A very fine film was made of the entire convention by black filmmaker William Greaves. It is narrated by Sidney Poitier and shows Harry Belafonte, Isaac Hayes, Bobby Seale, who spoke one evening, Jesse Jackson, hosts of black politicians, Richard Roundtree of
Shaft
fame, and the thousands of black people intensely participating in a sincere effort to transform their lives and the society.

The NAACP issued a statement, from the national office, telling white folks it wanted no part of this all-black proceeding, even before the convention started. But the masses were there, bodily and in spirit. When it was over, we put together a fairly progressive document known as the Black Agenda. This was composed of resolutions voted by the convention, and this document was supposed to be used on a national or local level to present to candidates so that they would know black people's concerns. I was even appointed to go down to Miami to the Democratic convention to make sure that any of the politicians who wanted the black vote had to agree to the issues presented in the National Black Agenda. But once in Miami, the majority of the black politicians who were talking much militant shit in Gary reverted to character and were simply scrambling to get on some candidate's payroll. Jesse Jackson, Shirley Chisholm, Ken Gibson, most of the Congressional Black Caucus were whoring like nobody's business.
I wrote about this in the
Black World
article, which in turn made many of those folks very angry. Charles Evers was such a bold-faced “ho” it was embarrassing, switching from candidate to candidate, with his hand out and his butt cocked for ready access. In a few minutes he switched from Humphrey to Chisholm to McGovern. Whenever I raised the question of the Black Agenda, such an idea was openly scoffed at. Hey, that was just for show. Shirley Chisholm refused to come to the Black Convention, where she could easily have won the black nomination and mobilized the black masses, if that's what she had really wanted to do. And then there was the charade about which black was closer to the biggest white. Ken Gibson came out into a conference of well-known black political types telling us that McGovern's choice of a running mate was the mayor of Boston, only to have McGovern, almost immediately after Gibson's statement, on a television playing in the same room announce that it was Congressman Eagleton. Ken did get the privilege of nominating Eagleton, which was considered hot stuff by the Washington black politicos, but lo and behold it's shown that Eagleton is a mental case so Gibson's great nomination came to naught.

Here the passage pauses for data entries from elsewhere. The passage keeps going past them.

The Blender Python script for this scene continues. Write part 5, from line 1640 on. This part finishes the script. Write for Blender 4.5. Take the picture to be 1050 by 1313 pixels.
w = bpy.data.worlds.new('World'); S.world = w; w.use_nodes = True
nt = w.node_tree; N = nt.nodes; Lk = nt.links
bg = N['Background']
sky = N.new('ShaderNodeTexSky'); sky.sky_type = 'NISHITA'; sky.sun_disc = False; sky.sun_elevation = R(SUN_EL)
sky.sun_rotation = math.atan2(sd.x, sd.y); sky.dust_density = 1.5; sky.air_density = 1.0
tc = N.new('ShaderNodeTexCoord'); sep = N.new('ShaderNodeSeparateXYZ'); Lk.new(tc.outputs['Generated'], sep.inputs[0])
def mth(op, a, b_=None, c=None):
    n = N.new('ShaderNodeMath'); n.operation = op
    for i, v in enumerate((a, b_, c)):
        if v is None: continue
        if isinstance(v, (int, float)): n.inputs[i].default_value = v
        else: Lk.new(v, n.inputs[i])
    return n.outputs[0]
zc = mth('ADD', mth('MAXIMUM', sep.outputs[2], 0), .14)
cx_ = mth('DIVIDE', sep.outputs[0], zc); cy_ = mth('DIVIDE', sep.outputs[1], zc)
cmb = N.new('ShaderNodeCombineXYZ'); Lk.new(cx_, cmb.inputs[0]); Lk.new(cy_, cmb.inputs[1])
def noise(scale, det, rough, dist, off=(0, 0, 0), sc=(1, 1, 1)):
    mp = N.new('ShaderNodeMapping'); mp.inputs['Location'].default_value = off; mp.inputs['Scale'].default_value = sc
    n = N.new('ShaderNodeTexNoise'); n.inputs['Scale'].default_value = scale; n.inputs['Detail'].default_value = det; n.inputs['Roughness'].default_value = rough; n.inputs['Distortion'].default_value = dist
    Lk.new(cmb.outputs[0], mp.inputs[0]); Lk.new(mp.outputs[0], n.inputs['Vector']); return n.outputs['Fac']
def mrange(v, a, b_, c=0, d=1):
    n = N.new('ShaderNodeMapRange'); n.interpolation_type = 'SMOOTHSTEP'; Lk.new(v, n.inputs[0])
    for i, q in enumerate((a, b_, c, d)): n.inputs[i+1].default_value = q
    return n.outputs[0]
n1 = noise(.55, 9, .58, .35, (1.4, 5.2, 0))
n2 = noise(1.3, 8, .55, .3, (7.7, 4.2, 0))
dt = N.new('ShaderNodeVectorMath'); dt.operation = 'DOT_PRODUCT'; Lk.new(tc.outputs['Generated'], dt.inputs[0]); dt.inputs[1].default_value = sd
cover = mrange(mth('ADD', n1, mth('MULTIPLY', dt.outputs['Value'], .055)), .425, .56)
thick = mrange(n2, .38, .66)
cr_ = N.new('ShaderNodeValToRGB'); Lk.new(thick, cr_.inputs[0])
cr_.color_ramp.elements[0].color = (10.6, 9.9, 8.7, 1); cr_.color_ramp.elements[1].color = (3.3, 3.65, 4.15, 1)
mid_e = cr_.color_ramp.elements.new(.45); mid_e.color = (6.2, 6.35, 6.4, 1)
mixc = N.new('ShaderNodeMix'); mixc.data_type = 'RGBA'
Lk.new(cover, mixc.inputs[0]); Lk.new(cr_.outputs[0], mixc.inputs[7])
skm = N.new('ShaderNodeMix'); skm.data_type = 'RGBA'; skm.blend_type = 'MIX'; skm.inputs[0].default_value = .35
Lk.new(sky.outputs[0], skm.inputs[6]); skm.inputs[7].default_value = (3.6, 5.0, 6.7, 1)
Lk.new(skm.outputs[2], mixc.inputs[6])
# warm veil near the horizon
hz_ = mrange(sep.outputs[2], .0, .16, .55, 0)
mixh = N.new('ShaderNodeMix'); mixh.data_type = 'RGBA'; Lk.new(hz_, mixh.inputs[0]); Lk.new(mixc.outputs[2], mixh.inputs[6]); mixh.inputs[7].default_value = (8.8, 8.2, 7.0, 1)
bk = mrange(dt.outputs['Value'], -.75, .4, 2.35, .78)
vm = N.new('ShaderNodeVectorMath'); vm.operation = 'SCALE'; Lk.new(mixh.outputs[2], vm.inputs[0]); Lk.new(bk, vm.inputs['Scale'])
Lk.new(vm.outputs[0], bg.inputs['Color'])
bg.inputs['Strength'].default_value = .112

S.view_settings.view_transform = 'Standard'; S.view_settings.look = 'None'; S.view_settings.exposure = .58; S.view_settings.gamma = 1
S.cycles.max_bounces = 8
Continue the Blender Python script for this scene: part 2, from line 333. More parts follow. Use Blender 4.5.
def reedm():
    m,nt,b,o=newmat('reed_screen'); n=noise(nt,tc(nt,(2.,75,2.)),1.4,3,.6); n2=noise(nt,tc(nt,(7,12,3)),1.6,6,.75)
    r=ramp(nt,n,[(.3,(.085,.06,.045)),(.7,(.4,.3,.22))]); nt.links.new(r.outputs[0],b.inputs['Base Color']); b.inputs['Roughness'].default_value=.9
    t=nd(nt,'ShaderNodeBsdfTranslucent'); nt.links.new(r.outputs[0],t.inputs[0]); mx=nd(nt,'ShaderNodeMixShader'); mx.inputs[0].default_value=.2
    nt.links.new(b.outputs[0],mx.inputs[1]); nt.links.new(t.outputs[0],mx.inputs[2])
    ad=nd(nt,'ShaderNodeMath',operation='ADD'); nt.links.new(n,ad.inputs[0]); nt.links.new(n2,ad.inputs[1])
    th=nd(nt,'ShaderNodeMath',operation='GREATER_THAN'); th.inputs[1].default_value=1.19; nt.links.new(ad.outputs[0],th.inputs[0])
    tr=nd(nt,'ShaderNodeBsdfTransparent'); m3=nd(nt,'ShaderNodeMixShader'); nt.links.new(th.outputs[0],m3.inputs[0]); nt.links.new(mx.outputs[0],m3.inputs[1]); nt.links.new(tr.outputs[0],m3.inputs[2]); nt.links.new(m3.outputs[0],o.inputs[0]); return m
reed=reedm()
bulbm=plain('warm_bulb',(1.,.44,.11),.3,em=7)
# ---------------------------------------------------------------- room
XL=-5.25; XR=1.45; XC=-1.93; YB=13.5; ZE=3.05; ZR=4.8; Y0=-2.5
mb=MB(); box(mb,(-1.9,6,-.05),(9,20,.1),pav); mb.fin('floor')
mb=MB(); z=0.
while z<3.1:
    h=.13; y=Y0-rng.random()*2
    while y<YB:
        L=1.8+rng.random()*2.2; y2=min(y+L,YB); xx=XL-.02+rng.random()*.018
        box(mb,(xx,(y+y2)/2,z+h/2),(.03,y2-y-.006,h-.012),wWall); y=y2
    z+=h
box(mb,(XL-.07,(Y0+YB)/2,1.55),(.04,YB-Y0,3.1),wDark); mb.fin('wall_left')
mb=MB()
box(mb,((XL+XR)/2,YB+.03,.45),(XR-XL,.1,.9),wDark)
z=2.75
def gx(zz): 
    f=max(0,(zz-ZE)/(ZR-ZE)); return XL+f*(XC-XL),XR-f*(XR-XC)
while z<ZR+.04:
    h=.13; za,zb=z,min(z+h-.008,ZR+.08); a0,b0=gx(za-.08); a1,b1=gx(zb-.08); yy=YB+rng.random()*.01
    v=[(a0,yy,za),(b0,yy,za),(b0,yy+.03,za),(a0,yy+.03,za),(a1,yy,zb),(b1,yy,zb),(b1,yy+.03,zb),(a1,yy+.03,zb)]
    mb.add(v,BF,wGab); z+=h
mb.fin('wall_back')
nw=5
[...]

But the Black Convention was a high moment in my life. Several times I had to chair the huge meeting, keeping a balance and the procedure flowing at the same time. It was the kind of challenge that made the adrenaline rush through your head and your whole body tingle. There was even a bomb scare while I was presiding (probably by the FBI) and I had to evacuate the huge building without causing too much alarm.

Coleman Young, later the mayor of Detroit, got some kind of note at the National Black Convention when he led a walkout of Michigan delegates. I was dumbfounded and demanded to know what was going on. It turned out that one group of blacks was going to push a resolution calling for separate black trade unions. Young was a UAW political cadre, so he was trying to avoid blowing his own gig.